In my opinion the limit should be either $1-(\infty)i$ or $1+(\infty)i$ depending on the side from which we approach. If not can you clear my doubt how can we neglect the real part present here?
Your opinion seems correct in one sense. I think the reason for the ambiguity is that in complex analysis, people usually only talk about one complex infinity (denoted just $\infty$ or $\hat\infty$). Here is the reasoning: multiplying your expression by the complex conjugate of the denominator, we get $$\frac1{x^2+ix}=\frac{x^2-ix}{x^4+x^2}=\frac1{x^2+1}-\frac i{x^3+x}.$$ From here one easily computes the limits of the real and imaginary parts. It is certainly correct to say the real part approaches $1$ and the imaginary part approaches $\mp\infty$ as $x\to0^{\pm}$.

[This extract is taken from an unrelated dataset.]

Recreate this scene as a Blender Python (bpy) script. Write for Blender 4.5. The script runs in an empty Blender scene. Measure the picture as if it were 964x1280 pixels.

However less common is another notion called directed infinity which asks in which direction in the complex plane the convergence occurs. This would be something in the form $z\infty$, meaning infinity in the direction of $\arg(z)$. This must be what Wolfram Alpha is telling you, since asymptotically $1\pm i\infty$ is parallel to the ray starting at $0$ passing through $\pm i$.